On the other hand, it's been a decade or more since Burton seems to have had a subject that engaged him on a personal level to nearly the degree that Frankenweenie apparently does, to judge from the degree that all those narrative parentheses are clearly born of love and affection for the form. The mechanical, commercial Burton of Alice in Wonderland or Charlie and the Chocolate Factory is not visible at all here, and that alone is a reason to celebrate; it's too early, of course, to call it a sustained return to form, but the warped energy of the earlier, better Burton, complete with a nastily black sense of humor for a Disney-released family movie (cat lovers will be especially traumatised), hasn't been this prominent in a long time, and it is a keen reminder for those of us who used to love the man, just what it is that made us love him.
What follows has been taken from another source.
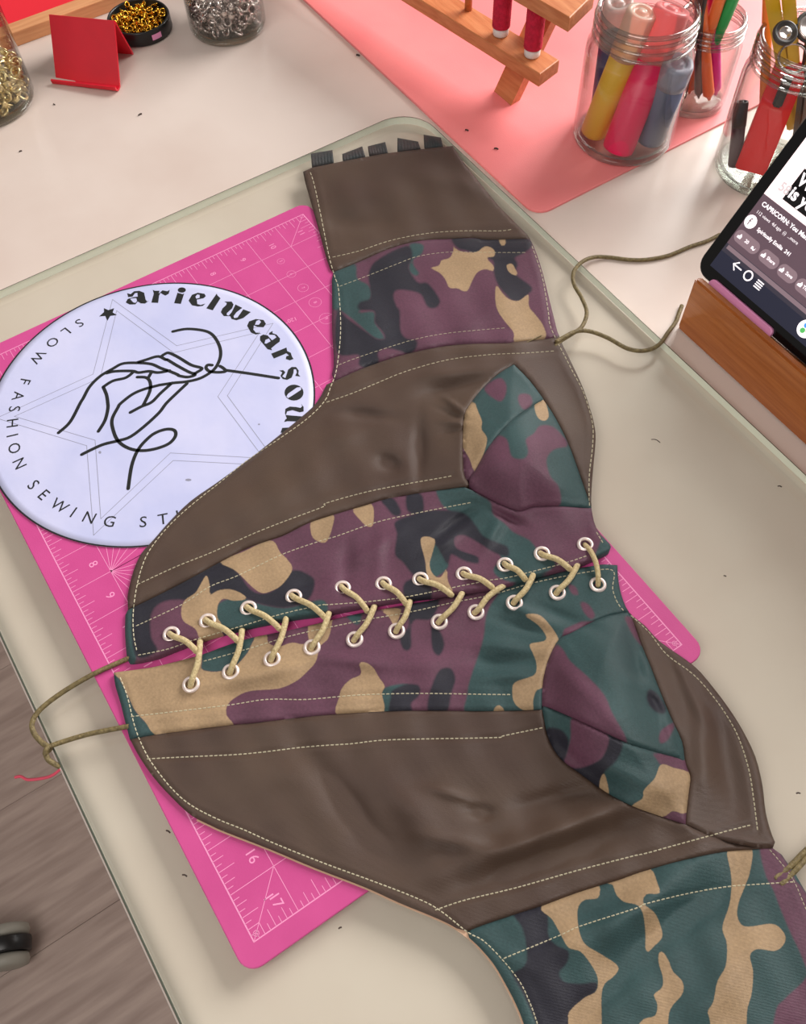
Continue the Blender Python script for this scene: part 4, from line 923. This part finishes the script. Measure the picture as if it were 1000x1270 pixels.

If nothing else, the return of former, beloved Burton actors like Landau, Catherine O'Hara, and Winona Ryder, and the banishment of Johnny Depp and Helena Bonham Carter - the first time in sixteen years that the director has made a film without either of those performers - helps to make this feel like the Burton of yore.

It looks the part, certainly: production designer Rick Heinrichs, working on the little sets of stop-motion animation, has created a marvelous little jewelery box of moody, kiddie-style Expressionist locations, beautifully shot by cinematographer Peter Sorg (the black-and-white film has more complex lighting than just about any live-action film I've seen this year), with character designs straight out of Burton's last stop-motion film, the underrated Corpse Bride, only between the monochrome and the exaggerated classic horror texture of the film, they end up working even better here. If anything hurts the movie, it's that ParaNorman came out this year, and for all that Frankenweenie is obviously made with love and personality, that earlier film is operating at a level of technique and sophistication that Burton and his team aren't aware of in even the vaguest sense.

Which is not a fair reason to ding the film, but it's hard not to get hung up on it; and with Laika having thus stolen Burton's lunch, it's a lot easier to notice things like the flimsiness unto non-existence of the story, or the population of one-note characters. None of which break the movie, since its goals are something completely different than deep story and complex psychology, and for what it's doing - playing with horror iconography - it could hardly be more successful. But the bar has been raised, both for visuals and for story complexity, and it's a pity that Frankenweenie, however much it represents a massive shift in the right direction for its beleaguered director, fails entirely to clear that bar.